Игра вмещает в себя бездну само-опустошения всего сущего. Она предъявляет образы только для того, чтобы отменить их, демонстрирует пустотность всего явленного и собственную пустоту. Чем она ярче и заметнее – а религиозные представления тибетцев чрезвычайно красочны и шумны, – тем явственнее она себя отрицает и так… утверждает свою неизбежность. Буддизм разглядел вечносущие качества жизни в тени и следе задолго до того, как на них обратил внимание постмодерн.
Все пройдет, кроме игры. В конце времен, когда языки умолкнут и пророчества прекратятся, останутся пляшущие тени на пустой крыше мира.
Вот разгадка судьбы Тибета. Как в игре можно быть, только перестав быть собой, так Тибет может быть Тибетом, только перестав быть им. Возвратится только уходящий.
Здесь возникает вопрос о действенности китайской политики «опустошения» религии тибетцев, которая, надо заметить, так созвучна современному пародированию всего и вся. Самоизменчивость пустоты в буддизме изначально содержит в себе эффективное противоядие от попыток китайских властей внедрить в тело буддийской традиции вирус измены, превратить живое предание в его постмодернистский суррогат. Правда в том, что именно внутренний динамизм, самоотрицательная природа игрового начала удостоверяют «алмазную» твердость просветленного сознания. Вот уж нашла коса на камень…
С чем сравнить сознание?
Сознание – зеркало. Секрет духовных учителей Востока в том, что только в невидимом, «темном зеркале» (Лао-цзы) сознания, оставляющего себя ради мира, проявляются вещи.
Сознание – болото. Тронь его неподвижную зыбь – и оно взволнуется, пойдет ходуном, а из его темных глубин поднимутся на поверхность, с шумом лопаясь и источая запах забвения, пузыри воспоминаний.
Сознание – легкокрылый Эол. Стремительно мчится оно со всеми ветрами мироздания, оживляя всякое место, заселяя всякий «жизненный мир».
Сознание там, где брезжит новый рассвет и удивленный странник спрашивает себя: «Где я?»

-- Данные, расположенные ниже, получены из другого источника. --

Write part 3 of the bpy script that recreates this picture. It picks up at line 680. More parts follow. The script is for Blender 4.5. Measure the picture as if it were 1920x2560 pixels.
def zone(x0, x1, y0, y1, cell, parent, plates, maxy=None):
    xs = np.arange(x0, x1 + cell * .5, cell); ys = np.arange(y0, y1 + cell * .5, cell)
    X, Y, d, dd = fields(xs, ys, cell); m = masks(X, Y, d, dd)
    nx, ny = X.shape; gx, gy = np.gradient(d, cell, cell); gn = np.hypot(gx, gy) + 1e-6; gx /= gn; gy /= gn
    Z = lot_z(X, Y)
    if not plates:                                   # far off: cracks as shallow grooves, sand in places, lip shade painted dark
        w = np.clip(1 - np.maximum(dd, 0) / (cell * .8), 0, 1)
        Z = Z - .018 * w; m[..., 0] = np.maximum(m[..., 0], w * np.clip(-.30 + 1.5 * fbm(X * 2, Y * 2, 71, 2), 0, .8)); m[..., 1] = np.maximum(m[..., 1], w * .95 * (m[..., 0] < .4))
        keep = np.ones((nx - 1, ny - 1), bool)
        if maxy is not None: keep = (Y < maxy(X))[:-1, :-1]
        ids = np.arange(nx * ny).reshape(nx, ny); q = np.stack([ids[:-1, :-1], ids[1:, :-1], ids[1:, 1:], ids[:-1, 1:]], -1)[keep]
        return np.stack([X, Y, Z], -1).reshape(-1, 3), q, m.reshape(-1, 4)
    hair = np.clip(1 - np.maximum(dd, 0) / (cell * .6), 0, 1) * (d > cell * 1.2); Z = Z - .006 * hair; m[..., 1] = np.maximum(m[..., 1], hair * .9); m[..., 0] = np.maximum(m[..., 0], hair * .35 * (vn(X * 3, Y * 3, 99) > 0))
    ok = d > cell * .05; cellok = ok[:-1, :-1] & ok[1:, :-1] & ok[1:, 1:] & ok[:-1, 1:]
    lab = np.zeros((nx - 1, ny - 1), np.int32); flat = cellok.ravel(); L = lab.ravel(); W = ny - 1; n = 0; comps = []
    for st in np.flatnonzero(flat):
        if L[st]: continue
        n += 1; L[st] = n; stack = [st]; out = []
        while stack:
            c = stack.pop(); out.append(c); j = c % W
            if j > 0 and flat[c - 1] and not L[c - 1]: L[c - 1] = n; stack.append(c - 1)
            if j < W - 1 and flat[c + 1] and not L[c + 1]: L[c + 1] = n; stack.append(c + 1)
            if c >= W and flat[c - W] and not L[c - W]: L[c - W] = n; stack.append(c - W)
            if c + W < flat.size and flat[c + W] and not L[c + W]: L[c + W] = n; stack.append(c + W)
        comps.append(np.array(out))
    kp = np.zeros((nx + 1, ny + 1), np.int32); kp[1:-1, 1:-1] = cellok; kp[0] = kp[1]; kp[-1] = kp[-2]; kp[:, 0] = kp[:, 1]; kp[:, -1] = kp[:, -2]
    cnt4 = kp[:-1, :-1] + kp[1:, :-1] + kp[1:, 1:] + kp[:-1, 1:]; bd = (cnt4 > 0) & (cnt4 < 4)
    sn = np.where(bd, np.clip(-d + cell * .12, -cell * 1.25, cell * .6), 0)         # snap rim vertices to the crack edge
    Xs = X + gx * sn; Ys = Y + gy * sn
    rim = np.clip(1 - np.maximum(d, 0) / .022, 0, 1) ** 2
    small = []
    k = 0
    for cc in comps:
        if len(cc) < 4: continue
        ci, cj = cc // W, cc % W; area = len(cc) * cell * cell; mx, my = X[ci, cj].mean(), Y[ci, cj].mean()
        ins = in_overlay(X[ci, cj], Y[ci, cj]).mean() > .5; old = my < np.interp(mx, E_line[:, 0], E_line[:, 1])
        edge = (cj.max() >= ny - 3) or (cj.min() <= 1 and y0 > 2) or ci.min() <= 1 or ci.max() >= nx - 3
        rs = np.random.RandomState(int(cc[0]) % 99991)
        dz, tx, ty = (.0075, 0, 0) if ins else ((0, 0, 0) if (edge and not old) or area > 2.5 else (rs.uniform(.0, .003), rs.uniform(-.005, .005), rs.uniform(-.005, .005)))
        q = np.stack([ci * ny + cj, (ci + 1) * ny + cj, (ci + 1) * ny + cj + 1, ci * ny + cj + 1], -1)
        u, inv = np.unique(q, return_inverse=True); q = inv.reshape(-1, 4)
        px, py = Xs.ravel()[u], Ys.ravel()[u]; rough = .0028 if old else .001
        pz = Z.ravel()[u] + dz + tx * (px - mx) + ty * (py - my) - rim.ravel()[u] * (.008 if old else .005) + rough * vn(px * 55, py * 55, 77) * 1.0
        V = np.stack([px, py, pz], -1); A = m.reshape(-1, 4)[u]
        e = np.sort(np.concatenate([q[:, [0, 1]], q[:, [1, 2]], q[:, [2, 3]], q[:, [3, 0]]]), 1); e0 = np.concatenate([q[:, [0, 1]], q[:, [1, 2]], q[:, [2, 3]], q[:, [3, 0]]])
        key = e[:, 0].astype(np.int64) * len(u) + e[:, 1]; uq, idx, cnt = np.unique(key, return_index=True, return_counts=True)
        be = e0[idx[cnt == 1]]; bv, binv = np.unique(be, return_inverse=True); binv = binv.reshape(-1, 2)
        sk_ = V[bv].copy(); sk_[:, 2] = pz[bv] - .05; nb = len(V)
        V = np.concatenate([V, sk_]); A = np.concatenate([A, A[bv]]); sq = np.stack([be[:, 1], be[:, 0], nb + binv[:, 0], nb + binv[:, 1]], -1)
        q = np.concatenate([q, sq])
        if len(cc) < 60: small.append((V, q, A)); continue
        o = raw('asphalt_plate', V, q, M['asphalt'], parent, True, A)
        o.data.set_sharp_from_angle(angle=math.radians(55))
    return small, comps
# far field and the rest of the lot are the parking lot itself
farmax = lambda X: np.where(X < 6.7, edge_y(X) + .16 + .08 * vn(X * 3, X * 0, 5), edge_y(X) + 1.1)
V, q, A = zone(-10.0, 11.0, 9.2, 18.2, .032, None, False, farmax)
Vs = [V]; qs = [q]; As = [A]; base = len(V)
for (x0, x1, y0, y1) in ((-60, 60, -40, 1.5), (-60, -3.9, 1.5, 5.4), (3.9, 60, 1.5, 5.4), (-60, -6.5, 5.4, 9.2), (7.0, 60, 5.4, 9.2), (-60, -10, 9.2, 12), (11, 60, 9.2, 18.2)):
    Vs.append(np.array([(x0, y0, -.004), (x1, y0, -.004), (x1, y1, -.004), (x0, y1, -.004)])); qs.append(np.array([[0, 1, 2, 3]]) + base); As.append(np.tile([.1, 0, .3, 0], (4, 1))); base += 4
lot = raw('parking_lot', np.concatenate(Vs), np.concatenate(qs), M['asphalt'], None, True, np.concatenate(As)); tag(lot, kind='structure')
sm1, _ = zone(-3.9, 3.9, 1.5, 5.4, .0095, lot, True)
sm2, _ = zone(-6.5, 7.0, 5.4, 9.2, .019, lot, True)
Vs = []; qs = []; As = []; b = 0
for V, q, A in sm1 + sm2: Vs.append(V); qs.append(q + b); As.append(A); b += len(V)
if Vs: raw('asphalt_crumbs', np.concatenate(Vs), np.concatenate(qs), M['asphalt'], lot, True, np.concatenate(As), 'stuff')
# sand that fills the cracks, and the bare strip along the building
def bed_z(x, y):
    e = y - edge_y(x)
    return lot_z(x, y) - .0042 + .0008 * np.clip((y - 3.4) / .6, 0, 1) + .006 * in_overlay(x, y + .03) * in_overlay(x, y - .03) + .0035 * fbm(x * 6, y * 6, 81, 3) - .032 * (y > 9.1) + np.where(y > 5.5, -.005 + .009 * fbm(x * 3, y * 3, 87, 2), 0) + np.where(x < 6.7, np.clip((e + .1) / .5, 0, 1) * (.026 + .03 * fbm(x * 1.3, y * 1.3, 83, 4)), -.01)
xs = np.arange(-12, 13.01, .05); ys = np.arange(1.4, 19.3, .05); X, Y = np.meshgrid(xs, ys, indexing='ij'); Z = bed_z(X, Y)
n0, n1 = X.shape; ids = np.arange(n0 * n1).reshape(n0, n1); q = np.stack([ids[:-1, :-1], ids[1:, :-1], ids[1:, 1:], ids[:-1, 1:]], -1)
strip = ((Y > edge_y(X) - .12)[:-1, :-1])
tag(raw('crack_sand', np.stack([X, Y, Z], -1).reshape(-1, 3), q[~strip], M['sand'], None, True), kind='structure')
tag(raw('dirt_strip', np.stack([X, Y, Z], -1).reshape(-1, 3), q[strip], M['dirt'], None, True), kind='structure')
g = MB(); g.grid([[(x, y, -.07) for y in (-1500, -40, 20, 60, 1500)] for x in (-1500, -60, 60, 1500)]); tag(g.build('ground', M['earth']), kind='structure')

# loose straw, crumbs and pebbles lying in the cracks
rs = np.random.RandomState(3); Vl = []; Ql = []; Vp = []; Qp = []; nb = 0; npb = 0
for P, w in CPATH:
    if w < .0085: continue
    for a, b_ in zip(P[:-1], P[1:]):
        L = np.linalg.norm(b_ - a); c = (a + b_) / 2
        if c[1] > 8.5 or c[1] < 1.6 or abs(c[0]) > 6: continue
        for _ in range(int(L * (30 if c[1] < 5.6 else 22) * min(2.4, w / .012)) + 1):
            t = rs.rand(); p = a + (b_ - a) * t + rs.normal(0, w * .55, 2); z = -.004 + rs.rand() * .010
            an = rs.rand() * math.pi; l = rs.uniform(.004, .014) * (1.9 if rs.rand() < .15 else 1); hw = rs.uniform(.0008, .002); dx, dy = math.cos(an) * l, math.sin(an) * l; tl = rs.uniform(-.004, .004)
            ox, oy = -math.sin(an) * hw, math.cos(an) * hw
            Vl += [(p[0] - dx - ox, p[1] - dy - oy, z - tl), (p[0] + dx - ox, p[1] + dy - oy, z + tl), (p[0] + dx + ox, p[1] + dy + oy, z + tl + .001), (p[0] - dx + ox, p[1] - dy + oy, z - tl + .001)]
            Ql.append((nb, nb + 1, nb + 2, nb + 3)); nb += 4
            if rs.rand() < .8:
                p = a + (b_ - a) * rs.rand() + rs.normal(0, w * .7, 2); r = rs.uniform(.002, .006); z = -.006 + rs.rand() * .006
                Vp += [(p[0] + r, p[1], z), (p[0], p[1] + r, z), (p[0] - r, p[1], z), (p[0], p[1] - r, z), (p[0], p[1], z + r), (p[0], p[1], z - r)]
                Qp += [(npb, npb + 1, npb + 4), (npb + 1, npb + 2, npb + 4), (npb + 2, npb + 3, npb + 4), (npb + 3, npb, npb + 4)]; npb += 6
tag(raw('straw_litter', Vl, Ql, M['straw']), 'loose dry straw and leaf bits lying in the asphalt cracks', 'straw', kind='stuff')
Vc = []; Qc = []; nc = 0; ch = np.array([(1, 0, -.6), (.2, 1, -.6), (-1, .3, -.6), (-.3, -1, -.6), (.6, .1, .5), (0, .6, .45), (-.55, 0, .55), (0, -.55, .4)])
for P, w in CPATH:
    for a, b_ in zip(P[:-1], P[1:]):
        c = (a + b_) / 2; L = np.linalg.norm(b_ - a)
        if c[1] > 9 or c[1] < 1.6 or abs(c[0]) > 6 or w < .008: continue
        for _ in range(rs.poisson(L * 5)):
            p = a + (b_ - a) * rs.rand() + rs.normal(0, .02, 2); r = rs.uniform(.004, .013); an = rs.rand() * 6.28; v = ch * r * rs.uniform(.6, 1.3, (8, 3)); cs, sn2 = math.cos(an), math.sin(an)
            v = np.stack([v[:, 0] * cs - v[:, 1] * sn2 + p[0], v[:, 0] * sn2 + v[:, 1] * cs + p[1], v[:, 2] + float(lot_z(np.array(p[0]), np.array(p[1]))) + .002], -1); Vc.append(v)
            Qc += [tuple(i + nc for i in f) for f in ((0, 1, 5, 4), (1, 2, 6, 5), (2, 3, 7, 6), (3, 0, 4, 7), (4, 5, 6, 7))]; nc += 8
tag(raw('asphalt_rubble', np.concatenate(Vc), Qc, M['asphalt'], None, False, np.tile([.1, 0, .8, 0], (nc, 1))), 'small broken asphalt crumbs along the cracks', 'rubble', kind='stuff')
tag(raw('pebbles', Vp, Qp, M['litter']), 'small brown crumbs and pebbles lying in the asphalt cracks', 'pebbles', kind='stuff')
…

Это вольное странничество через века и континенты недоступно взгляду плоскому и внешнему. На поверхности опыта, во внешнем мире, в социальных институтах оно всегда отсутствует. Народ, живущий самоотсутствием сознания, не построит ни прочного общества, ни сильного государства. Таков народ Тибета, до крайности разобщенный, малоспособный к деловому сотрудничеству, совершенно чуждый нарциссизма светской общительности, но поразительно сплоченный там, где речь идет о всеобщем (всечеловеческом?) «духовном порыве», как это ежедневно случается в ритуале коры: мужчины и женщины, молодежь и старики, богачи и нищие идут, бормоча молитву, единым потоком, как будто не замечая друг друга. Сила этого поистине всенародного порыва такова, что в той же Лхасе вокруг монастыря Джоканг власти выставили на каждом углу полицейские наряды, а на крышах – военных с рациями и снайперов. Власть держит народную волю под прицелом, но где эта цель? Шествие, исходящее из начала всех сознаний, оказывается всецело и, можно сказать, соборно мирным делом. До сих пор оно, кажется, не вызвало ни одного выстрела.
Секрет единства Тибета надо искать в последней глубине духовных откровений лам, где сознание, превзошедшее и эмпирическое, и умозрительное видение, погрузившееся в мир микропревращений, где еще ничего не дано, но все уже задано, пред-оставляет всему быть и свободно творит свою мандалу, т. е. показывает себя, как в мистерии Чам являют себя боги. Этот фантомный мир прежде мира вещей вечен и неуязвим для внешних воздействий, как алмаз высшей пробы. В нем ничего не появляется и не исчезает, в нем нет ни прошлого, ни будущего, но одно вечно текучее настоящее. К.-Г. Юнг проницательно увидел в нем глубинную матрицу (все)человеческой психики и воплощение принципа синхронности (читай: бытия как события, со-бытийности), поскольку в нем, как в божественной плероме, все случается единовременно, вне причинно-следственных связей.